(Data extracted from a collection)

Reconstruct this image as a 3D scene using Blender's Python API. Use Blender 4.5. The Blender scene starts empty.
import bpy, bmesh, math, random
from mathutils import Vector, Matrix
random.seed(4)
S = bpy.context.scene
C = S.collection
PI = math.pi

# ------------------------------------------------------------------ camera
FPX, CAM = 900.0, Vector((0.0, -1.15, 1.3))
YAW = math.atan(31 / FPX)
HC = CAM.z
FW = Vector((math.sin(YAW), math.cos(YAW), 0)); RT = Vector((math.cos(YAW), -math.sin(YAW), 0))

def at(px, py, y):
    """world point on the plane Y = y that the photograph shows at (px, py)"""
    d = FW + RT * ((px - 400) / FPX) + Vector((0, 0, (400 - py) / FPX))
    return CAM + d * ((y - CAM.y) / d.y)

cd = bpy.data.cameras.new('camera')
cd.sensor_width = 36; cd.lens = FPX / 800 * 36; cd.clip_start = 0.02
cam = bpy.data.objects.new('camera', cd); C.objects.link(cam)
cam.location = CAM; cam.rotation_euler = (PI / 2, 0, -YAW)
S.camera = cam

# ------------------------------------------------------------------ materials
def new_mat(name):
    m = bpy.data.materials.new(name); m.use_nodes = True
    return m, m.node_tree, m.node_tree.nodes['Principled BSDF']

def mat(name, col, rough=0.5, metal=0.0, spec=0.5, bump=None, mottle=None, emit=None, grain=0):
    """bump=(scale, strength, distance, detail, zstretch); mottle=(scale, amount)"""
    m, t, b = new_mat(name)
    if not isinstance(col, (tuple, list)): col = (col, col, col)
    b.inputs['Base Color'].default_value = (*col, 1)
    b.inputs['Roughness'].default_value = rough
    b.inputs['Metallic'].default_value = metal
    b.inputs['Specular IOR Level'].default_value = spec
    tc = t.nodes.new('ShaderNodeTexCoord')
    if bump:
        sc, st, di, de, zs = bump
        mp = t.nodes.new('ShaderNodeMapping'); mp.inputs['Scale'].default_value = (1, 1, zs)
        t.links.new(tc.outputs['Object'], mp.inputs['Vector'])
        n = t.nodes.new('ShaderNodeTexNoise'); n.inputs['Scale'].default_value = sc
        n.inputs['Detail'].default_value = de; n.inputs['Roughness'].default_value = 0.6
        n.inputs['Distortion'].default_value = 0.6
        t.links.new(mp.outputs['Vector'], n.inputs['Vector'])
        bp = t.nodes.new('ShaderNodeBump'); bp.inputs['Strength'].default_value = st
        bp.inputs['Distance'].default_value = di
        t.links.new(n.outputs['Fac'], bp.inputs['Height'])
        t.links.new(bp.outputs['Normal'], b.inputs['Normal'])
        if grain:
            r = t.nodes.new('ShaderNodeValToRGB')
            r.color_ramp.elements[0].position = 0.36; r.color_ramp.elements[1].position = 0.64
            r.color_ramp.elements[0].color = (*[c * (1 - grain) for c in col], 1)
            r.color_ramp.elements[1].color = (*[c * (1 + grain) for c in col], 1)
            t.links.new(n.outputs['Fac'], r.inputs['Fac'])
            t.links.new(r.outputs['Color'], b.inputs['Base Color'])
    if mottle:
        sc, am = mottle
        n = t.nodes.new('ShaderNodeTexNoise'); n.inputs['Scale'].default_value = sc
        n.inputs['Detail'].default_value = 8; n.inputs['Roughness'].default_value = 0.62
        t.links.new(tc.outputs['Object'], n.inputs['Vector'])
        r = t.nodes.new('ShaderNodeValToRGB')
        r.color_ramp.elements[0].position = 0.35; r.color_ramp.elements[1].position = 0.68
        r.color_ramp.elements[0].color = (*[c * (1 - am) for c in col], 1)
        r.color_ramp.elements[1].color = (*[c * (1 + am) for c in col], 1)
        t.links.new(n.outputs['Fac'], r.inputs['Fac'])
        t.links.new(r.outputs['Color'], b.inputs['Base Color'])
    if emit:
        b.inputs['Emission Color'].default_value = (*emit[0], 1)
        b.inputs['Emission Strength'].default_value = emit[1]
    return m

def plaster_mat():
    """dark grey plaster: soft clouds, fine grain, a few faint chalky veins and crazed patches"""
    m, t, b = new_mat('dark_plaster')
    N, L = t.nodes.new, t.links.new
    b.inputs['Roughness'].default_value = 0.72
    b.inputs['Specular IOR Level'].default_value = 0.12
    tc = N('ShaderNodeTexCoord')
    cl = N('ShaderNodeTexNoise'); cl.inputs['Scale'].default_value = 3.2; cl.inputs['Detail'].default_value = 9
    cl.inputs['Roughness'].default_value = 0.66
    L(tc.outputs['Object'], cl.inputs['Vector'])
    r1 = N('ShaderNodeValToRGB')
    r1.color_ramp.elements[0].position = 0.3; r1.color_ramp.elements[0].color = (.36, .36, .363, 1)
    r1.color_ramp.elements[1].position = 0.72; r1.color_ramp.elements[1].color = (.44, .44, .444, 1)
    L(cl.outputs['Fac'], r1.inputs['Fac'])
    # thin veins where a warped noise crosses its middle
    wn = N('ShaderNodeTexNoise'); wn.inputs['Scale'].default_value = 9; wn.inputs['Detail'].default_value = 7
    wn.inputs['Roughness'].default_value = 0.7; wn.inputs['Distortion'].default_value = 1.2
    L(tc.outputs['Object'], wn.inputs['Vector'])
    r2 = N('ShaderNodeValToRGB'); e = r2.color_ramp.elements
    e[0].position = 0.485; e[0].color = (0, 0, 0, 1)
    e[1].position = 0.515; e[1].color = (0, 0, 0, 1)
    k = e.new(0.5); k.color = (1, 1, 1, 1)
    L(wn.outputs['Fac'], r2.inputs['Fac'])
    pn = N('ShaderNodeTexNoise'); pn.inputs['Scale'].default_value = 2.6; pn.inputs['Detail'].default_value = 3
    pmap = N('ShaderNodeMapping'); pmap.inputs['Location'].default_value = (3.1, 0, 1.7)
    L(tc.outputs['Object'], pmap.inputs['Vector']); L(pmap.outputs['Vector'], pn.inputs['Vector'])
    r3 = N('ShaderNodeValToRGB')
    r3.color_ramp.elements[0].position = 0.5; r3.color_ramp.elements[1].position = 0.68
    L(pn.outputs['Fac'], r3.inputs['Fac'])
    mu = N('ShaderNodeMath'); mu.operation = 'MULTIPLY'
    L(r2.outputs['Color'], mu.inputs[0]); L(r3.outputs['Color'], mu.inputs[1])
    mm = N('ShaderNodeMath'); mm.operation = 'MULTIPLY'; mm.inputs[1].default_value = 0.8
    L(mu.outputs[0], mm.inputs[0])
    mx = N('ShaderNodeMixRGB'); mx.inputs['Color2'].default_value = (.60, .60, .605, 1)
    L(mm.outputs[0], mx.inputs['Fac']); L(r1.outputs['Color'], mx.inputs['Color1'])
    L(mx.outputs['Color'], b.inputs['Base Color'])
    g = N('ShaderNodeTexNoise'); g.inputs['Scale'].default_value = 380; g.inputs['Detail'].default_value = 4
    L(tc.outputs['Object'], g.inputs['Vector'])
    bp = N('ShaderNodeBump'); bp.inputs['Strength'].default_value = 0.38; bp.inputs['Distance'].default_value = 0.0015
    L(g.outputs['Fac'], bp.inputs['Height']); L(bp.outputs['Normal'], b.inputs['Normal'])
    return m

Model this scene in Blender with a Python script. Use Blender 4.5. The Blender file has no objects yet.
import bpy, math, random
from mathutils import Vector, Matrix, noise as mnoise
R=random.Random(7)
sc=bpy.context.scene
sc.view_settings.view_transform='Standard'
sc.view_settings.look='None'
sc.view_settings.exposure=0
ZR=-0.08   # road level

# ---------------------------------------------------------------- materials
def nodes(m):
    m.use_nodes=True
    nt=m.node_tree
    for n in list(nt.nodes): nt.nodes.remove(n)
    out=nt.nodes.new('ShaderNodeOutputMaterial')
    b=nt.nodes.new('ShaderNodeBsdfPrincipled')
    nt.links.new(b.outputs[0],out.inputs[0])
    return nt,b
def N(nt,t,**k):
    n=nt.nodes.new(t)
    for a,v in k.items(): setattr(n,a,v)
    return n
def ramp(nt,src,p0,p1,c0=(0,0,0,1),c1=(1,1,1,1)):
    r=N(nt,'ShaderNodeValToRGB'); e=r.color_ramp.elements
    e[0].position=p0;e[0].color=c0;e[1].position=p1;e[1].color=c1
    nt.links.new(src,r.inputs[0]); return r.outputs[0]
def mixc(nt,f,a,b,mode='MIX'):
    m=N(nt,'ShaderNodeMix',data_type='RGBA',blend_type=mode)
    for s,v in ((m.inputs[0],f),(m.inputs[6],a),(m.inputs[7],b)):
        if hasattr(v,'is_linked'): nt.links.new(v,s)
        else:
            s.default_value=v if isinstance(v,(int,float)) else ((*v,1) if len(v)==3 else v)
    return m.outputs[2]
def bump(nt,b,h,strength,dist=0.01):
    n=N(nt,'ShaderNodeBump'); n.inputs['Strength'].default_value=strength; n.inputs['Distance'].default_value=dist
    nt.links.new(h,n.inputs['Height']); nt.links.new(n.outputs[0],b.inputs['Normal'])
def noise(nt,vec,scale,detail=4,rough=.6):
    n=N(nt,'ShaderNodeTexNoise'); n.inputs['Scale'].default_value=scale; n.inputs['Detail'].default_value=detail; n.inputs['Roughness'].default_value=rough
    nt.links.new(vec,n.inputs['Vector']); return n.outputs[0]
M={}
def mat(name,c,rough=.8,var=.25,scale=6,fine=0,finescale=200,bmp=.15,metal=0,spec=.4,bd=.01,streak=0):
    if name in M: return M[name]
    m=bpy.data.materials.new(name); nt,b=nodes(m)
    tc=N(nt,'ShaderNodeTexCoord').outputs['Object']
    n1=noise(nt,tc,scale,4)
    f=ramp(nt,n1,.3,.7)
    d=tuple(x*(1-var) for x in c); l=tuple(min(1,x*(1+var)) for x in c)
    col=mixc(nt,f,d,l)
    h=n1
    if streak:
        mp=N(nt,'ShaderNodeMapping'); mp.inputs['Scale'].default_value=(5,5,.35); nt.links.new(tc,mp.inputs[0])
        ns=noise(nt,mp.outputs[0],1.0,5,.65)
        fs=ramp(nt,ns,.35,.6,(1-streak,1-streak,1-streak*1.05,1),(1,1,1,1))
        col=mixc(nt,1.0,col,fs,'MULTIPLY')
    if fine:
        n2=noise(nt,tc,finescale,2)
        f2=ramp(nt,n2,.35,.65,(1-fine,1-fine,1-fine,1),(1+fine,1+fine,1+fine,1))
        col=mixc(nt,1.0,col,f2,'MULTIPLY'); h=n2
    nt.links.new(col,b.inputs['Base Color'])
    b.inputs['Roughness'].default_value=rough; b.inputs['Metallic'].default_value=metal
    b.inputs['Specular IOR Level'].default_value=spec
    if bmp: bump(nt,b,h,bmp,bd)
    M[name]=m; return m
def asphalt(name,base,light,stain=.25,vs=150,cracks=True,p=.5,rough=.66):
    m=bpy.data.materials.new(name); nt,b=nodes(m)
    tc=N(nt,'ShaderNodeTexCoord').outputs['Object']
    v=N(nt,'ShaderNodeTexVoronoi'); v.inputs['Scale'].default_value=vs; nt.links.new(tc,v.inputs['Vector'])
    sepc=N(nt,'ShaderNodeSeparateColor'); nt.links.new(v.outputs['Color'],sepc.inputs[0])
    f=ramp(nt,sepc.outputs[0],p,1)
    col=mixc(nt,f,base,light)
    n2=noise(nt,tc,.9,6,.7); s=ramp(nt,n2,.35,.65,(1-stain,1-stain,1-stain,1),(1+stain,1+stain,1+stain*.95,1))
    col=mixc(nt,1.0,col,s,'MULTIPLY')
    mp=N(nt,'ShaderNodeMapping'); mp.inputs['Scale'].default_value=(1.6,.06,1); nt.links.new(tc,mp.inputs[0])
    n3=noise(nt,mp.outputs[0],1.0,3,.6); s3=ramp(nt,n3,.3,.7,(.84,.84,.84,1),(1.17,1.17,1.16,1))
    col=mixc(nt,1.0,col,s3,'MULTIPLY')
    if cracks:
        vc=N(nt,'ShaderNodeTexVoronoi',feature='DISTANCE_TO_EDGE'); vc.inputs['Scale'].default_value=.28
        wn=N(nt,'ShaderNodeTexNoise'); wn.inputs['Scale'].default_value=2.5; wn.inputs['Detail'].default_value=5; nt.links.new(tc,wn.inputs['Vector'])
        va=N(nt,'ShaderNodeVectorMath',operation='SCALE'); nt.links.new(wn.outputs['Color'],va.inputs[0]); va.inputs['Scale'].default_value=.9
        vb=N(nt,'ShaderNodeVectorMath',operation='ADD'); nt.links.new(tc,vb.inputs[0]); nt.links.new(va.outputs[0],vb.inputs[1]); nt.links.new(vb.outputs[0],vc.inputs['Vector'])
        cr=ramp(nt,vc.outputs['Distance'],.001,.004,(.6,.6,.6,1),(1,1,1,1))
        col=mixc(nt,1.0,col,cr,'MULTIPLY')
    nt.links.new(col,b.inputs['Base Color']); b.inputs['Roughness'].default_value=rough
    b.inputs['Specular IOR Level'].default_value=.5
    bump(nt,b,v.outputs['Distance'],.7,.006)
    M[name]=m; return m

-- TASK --
Your task is to reproduce exactly the lines beginning at the line containing "Model this scene" and ending at the line containing "# road level", inclusive.

-- SOLVED EXERCISE --
Model this scene in Blender with a Python script. Use Blender 4.5. The Blender file has no objects yet.
import bpy, math, random
from mathutils import Vector, Matrix, noise as mnoise
R=random.Random(7)
sc=bpy.context.scene
sc.view_settings.view_transform='Standard'
sc.view_settings.look='None'
sc.view_settings.exposure=0
ZR=-0.08   # road level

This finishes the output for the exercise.